Seit Jahrzehnten ist die Protestkultur im Einwander- und Arbeiterbezirk Kreuzberg, zunächst infolge der Studentenrevolten, ausgeprägt. Die Proteste richteten sich anfangs gegen Berufsverbote, Jugendarbeitslosigkeit oder die Unterdrückung der Kurden in der Türkei. Sie wurden, von linken Theatergruppen ausgehend, immer mehr durch die betroffene Bevölkerung getragen. Wichtigster Ausdruck der Protestkultur in Kreuzberg waren seit 1971 rund 150 Besetzungen von Altbauten, die abgerissen werden sollten. Die Hälfte dieser Häuser wurde „instandbesetzt“ und vor dem Abriss gerettet. Die Proteste wurden durch die 1978 in Kreuzberg gegründete „Alternative Liste“ (Vorläufer der Partei „Die Grünen“) und die neugegründete Tageszeitung „taz“ unterstützt, die auch heute noch ihren Sitz in Kreuzberg hat.

Heute

Seit den 2000er Jahre nimmt der Widerstand  breitere Formen an: In Folge des verstärkten Ausverkaufs der Stadt durch den Verkauf von rund der Hälfte des öffentlichen Wohnungsbestands an Private, gelangte das Thema Gentrifizierung und die damit verbundene Aufwertung der Kieze in den öffentlichen Focus. Am Spreeufer zwischen Kreuzberg und Friedrichshain ergriff die Diskussion um „Media Spree“ breite Bevölkerungsschichten. Sie mündete 2008 in den erfolgreichen Bürgerentscheid Spreeufer für alle, der eine breite Partizipation der Anwohner an den Bau-Planungen zur Folge hatte.
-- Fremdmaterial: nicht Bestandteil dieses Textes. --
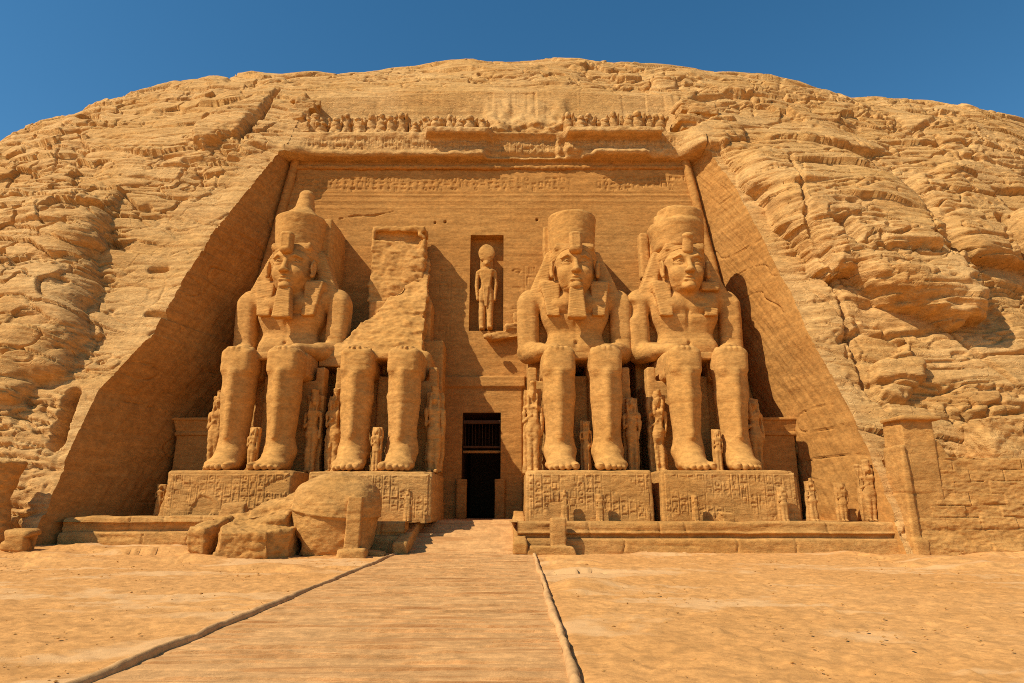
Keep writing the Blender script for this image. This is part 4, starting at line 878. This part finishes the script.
def pedestal(par, cx, x0, x1, z0, z1, yf, seed, chip=True):
    """inscribed block under a giant: front face as a fine relief, the rest as weathered stone"""
    S = Solid((x0 - .3, yf - .3, z0 - .2), (x1 + .3, 47, z1 + .3), .09); S.add(rbox(((x0 + x1) / 2, (yf + 46.6) / 2, (z0 + z1) / 2), ((x1 - x0) / 2, (46.6 - yf) / 2, (z1 - z0) / 2), .13, taper=(-.02, -.01)))
    if chip: S.cut(ell((x1 if seed % 2 else x0, yf, z1), (.5, .5, .35)), .1)
    V, F = S.net(); W = x1 - x0; H = z1 - z0; g = glyphs(int(W / .035), int(H * .88 / .035), .035, seed, .5, True, .05)
    V = rough(V, F, .05, .02, .03, seed)
    m = (V[:, 1] < yf + .25) & (V[:, 2] < z1 - .2)
    # finer front: subdivide by building it separately
    xs = np.arange(x0 + .14, x1 - .14, .035); zs = np.arange(z0, z1 - .14, .035); X, Z = np.meshgrid(xs, zs, indexing='ij'); u = (X - x0) / W; v = (Z - z0 - .06 * H) / (.88 * H)
    G = sample(g, u, v) * ((v > 0) & (v < 1)); wear = sstep(-.45, .05, fbm(X / 1.1 + seed, Z / .9, 0 * X, 3)); ed = sstep(0, .12, np.minimum(np.minimum(X - x0 - .14, x1 - .14 - X), z1 - .14 - Z))
    Y = yf - .07 * ed + .05 * G * wear + .05 * fbm(X / .9, Z / .5, 0 * X + seed, 4) * ed + .12 * sstep(.3, .6, fbm(X / 1.4 + 30 + seed, Z / 1.2, 0 * X, 2)) * ed + (1 - ed) * .12
    n = len(V); V2 = np.concatenate([V, np.stack([X, Y, Z], -1).reshape(-1, 3)]); F2 = np.concatenate([F, gridF(*X.shape) + n])
    mesh('pedestal', V2 - np.array(par.location), F2, M['block'], True, par)
k1 = king(-16.4, 'leftmost seated giant wearing the tall pointed crown, half in the shade of the cliff', 'tall', 11, rz=-.05)
pedestal(k1, -16.4, -20.6, -13.0, 1.5, PZ0, 39.6, 21)
k3 = king(4.6, 'bearded seated giant with a flat topped crown just right of the doorway', 'flat', 31)
pedestal(k3, 4.6, .8, 8.35, 1.5, PZ0, 39.5, 32)
k4 = king(12.8, 'rightmost seated giant, without a beard, in a rounded worn crown', 'worn', 51, beard=False, rz=.03)
pedestal(k4, 12.8, 8.75, 17.0, 1.5, PZ0, 39.5, 53)
# the broken giant: legs and lap remain, a jagged slab of the back stands behind
k2 = thing('colossal_statue', 'broken seated giant of which only the legs, lap and a jagged slab remain', 'statue', (-8.6, 42.0, PZ0), 0, 'seated giants in front of the facade')
S = Solid((-5.4, -2.8, -.1), (4.4, 7.6, 20.6), .085)
for s in (-1, 1): leg(S, s)
S.add(rbox((0, 4.5, 7.6), (2.9, 2.0, 1.0), .5), .3)
for s in (-1, 1): hand(S, s, s * 1.55, -.05, 8.02)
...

Weitere Beispiele des Widerstands: die Mietergemeinschaft Kotti & Co, die einen dauerhaften Info- und Proteststand am Kottbusser Tor errichtete, die Besetzung verschiedene Brachen, ein Flüchtlingscamp am Oranienplatz, das 2013/14 die Situation Geflüchteter in die Öffentlichkeit brachte und die Initiativen um des „Dragoner Areals“ am Mehringdamm: statt den Verkauf des Geländes an einen Investor entsteht eine gemeinwohlorientierte Quartiers-Entwicklung. Zunehmend wird die Protestbewegung pro-aktiv und versucht durch eigene Ideen und Aktionen Fakten zu schaffen: So führte 2012 die Initiative des Vereins „Nomadisch Grün“ mit einer Kampagne und über 30.000 Unterschriften dazu, dass eine große Brache am Moritzplatz seither nicht bebaut wurde. Dort entstand der Prinzessinnengarten als Modell des „urban gardening“. Darüber hinaus entstehen viele Verkehrsberühigungs-Initiativen.

 

Essbare Landschaften

Berlin gilt als eine der grünsten Städte Europas. Unser Interesse gilt vor allem den urbane Gartenprojekte, die von unterschiedlichen kreativen Initiativen und Nachbarschaften gestartet wurden. Diese grünen Oasen sorgen nicht nur für ein angenehmes (Mikro)Klima und Erholung, sondern bringen auch Menschen aller Generationen und Kulturen zusammen. Berlin hat um die 150 Gemeinschaftsgärten: friedliche Lernorte und wichtiger Bestandteile einer lebenswerten modernen Stadt. Im Stadtzentrum finden wir einige Beispiele, jedes ist jedoch einzigartig auf seine Art und Weise und verfolgt dennoch dieselben Ziele: Wissensvermittlung und Bildung, Förderung des sozialen Miteinanders und Begrünung mit vor allem essbaren und produktiven Pflanzen im städtischen Raum. Die Spreefeld Nachbarschaft, zwischen Genossenschaft und Teepee Land, ist einer dieser beispielhaften Orte: die hier 2012 gegründete Nachbarschaftsinitative und id22 Partner*in Spreeacker beherbergt mittlerweile weit über 100 essbare Pflanzenarten, mitten im Berliner Stadtzentrum. Auch die aktuelle partizipative Mitgestaltung des Uferweges entlang der Spree wird thematisiert. Die Tour ist eine Entdeckungsreise entlang des ehemaligen Grenzgebiets, der eine bedeutende grüne urbane Oase darstellt und sich heute in einer aktuellen Neuentwicklungsphase befindet. Lokale Initiativen regen zu Diskussionen über alternative, ressourcenschonende Versorgungsmodelle an und zeigen auf, was sie zu einer nachhaltigen Entwicklung unserer Stadt beitragen können.